Given that God uses the metaphor of a parent (father and mother) and child to illuminate His relationship with us, the PARENTING = BATTLE metaphor is one we should be particular skeptical of. As Christians, we are no longer at war with God. As Reformed believers, we believe our children are part of the covenant community. And given evidence that the metaphors we use not only reflect the way we see the world but even shape the way we act, it’s time we stopped talking about our children as enemy combatants.
My theolinguistics students and I are currently wrestling with a significant aspect of religious language: conceptual metaphor. A conceptual metaphor is a figurative comparison in which one idea is understood in terms of another. Metaphors are indispensible in religious language precisely because they are vague. They ‘allow us to refer to what really exists, while conceding that our knowledge of the relevant aspects of reality [like the nature of God] might be incomplete’ (source).
As part of this discussion, we have been looking in particular at what happens when a metaphor is decontextualized from a religious text and then recontextualized. In this process, the metaphor is detached from the context in which it occurred, then inserted into new contexts. Ana Deumert explains,
The replicated text might look the same, but it will not mean the same, and although it carries with it certain meanings from its earlier uses, it also acquires new meanings.
Take, for example, the metaphor of the CHRISTIAN LIFE = BATTLE. Our minds might immediately turn to Ephesians 6, but our language indicates that this metaphor has been recontextualized in numerous ways. As a mother, one such recontextualization I’ve become particularly sensitive to is PARENTING = WAR. Consider the opening sentences in a post from CBMW from last year:
Parenting is war. There is, and we can’t say this with enough emphasis, nothing more war-like in the spiritual realm than parenting.
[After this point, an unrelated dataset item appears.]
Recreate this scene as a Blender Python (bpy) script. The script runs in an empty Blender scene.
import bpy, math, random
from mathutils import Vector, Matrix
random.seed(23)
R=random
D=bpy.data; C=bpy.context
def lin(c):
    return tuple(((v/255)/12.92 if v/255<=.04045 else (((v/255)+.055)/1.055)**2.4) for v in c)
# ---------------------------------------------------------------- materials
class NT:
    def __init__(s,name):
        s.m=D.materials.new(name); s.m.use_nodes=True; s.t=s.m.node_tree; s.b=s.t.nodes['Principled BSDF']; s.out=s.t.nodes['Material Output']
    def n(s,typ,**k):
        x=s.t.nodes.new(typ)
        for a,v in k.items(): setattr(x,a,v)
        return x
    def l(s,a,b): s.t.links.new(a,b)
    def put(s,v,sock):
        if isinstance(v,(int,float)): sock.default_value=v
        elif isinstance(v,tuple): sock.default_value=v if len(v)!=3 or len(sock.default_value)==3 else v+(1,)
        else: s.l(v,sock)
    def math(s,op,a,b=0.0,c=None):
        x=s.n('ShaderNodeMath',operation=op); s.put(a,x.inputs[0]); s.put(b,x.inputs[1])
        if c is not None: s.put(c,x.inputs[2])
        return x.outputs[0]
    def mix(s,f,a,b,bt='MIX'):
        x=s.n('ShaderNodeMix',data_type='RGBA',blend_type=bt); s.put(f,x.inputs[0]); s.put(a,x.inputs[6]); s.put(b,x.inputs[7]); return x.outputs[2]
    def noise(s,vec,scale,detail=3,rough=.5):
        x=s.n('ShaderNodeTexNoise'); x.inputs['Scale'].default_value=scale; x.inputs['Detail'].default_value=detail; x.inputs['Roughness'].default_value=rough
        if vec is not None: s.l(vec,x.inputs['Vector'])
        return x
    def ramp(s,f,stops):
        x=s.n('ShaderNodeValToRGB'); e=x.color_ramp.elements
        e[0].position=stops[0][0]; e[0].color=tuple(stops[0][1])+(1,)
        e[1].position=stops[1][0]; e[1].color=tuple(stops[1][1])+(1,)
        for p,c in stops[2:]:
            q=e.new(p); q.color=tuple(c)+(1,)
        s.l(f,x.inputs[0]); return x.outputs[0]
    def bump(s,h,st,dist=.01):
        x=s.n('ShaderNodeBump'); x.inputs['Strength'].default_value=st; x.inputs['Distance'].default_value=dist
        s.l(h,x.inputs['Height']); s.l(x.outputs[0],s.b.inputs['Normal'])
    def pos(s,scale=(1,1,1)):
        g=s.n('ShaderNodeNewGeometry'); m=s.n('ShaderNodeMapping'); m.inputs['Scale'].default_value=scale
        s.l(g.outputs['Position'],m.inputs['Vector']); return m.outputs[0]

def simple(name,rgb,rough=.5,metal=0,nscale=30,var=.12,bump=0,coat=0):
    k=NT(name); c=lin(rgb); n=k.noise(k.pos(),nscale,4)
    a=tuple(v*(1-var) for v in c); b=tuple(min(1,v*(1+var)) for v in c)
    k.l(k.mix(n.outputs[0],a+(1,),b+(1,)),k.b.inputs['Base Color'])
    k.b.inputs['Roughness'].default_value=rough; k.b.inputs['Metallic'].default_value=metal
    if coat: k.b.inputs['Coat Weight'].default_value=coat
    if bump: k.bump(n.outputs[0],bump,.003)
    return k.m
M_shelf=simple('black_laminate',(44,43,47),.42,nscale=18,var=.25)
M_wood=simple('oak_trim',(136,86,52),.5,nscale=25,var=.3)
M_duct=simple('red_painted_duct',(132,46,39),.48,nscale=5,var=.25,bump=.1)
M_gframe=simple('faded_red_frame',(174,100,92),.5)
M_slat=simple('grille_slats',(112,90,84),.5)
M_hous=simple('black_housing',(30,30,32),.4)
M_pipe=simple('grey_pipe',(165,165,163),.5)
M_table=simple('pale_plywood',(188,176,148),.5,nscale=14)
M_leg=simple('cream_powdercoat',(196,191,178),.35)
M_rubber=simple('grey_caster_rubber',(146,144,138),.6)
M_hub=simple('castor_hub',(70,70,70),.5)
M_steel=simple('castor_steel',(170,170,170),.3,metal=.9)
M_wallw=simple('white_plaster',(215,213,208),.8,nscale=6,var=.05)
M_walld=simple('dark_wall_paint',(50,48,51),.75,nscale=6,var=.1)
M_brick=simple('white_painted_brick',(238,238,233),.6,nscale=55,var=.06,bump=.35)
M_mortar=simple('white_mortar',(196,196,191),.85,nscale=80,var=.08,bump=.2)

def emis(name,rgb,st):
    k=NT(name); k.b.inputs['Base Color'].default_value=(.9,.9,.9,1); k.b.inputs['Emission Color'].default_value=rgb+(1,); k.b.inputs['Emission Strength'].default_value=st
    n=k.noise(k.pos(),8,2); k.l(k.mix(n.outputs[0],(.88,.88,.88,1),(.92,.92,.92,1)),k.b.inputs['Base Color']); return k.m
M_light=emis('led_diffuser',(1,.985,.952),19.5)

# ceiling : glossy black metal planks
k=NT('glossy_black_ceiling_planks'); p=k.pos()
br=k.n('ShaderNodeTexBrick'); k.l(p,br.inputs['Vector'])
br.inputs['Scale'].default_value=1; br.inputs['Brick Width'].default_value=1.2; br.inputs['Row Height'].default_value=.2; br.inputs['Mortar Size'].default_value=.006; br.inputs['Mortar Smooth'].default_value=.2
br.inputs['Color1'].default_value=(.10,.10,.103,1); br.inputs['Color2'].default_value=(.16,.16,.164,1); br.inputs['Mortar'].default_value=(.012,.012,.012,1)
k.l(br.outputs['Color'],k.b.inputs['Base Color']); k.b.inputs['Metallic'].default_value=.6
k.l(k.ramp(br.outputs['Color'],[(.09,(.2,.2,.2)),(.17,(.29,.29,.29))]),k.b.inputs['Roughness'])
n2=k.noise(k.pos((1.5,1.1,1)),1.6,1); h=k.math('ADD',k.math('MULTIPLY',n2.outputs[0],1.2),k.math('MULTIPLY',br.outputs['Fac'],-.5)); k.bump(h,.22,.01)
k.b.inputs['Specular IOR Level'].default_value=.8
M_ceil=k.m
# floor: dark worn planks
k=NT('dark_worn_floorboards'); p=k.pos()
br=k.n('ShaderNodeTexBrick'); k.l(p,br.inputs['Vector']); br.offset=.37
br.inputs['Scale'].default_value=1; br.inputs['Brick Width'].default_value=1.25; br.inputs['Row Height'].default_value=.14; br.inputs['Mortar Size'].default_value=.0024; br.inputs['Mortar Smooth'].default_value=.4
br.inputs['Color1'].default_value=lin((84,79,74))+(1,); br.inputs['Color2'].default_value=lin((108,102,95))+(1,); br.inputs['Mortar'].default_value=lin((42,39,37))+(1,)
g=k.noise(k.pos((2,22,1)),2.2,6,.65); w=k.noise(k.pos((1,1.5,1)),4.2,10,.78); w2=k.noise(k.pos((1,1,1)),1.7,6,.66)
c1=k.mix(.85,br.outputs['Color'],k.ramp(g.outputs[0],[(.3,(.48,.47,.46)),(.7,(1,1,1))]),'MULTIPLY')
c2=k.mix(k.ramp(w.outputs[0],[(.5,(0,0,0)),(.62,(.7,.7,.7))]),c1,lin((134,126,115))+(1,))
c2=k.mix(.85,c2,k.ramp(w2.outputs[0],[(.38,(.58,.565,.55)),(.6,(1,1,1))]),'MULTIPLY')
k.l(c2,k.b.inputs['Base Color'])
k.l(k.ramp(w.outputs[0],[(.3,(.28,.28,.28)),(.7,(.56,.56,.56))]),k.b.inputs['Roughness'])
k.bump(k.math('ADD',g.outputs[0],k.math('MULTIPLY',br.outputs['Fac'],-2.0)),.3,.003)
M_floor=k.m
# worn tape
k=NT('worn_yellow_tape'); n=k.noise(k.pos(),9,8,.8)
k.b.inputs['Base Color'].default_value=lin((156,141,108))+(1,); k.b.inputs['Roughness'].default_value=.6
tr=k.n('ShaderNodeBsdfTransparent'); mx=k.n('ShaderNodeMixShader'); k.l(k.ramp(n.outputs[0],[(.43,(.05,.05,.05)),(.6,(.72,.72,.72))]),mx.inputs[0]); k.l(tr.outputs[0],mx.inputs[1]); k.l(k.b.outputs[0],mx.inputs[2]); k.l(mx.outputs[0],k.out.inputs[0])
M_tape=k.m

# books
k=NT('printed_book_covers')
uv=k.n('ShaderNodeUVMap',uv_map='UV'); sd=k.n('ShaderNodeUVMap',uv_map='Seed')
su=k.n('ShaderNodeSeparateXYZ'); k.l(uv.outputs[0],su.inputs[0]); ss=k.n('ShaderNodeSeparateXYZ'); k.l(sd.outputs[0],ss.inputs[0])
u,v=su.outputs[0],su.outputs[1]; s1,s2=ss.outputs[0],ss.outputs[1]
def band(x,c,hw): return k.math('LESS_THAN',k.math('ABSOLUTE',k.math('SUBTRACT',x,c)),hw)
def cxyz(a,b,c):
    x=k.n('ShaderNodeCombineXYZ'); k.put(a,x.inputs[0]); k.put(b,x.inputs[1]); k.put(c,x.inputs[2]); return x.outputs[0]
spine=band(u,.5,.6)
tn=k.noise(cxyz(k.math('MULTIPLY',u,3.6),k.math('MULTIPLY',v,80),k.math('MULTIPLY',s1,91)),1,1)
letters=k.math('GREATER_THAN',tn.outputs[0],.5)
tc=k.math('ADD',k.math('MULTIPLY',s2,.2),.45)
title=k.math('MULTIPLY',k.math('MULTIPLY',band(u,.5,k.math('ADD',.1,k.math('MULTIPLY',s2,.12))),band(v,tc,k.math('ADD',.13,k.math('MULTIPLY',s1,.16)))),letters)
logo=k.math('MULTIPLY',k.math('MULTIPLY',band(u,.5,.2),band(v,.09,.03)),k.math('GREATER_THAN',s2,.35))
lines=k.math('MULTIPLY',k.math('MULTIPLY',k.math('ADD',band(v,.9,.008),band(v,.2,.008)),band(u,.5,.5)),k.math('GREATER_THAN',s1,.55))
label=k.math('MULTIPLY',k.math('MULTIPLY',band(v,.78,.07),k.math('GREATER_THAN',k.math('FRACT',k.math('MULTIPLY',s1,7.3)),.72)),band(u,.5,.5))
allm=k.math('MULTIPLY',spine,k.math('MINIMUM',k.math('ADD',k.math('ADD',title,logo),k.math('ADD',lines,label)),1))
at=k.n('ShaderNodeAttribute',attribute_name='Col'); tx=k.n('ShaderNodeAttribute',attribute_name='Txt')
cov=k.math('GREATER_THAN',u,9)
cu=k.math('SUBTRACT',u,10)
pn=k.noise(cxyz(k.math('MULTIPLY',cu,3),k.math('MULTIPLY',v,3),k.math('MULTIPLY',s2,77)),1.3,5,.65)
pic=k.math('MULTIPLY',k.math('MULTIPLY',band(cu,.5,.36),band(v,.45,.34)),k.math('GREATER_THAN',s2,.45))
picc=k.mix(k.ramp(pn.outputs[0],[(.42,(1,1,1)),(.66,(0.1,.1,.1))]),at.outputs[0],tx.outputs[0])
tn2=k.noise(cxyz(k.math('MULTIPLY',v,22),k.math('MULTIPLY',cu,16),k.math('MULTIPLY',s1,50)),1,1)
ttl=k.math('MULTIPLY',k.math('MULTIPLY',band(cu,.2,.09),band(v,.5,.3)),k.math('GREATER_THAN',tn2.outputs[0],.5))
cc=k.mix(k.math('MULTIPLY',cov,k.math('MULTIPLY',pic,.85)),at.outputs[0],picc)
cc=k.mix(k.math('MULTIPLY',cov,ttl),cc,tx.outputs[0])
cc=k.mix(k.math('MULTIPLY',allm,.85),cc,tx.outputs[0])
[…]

And this title from a post from the early 2000’s on another popular Christian site, Crosswalk: ‘The War Between Loving Mom and Teen Daughter‘. More recently, on the same site, readers were taught ‘How to end battles with a powerful child’. Focus on the Family puts it like this:
In one way or another, every child will fight this battle with his parent. The earlier you win that battle, the better, both for your sanity and your child’s. You can win it when your kids are toddlers, or you can wait and try to win it when they’re teenagers. Victory comes a lot easier when a child is two, and it’s more quickly accomplished at that age when you use spanking, appropriately and lovingly applied, to enforce it.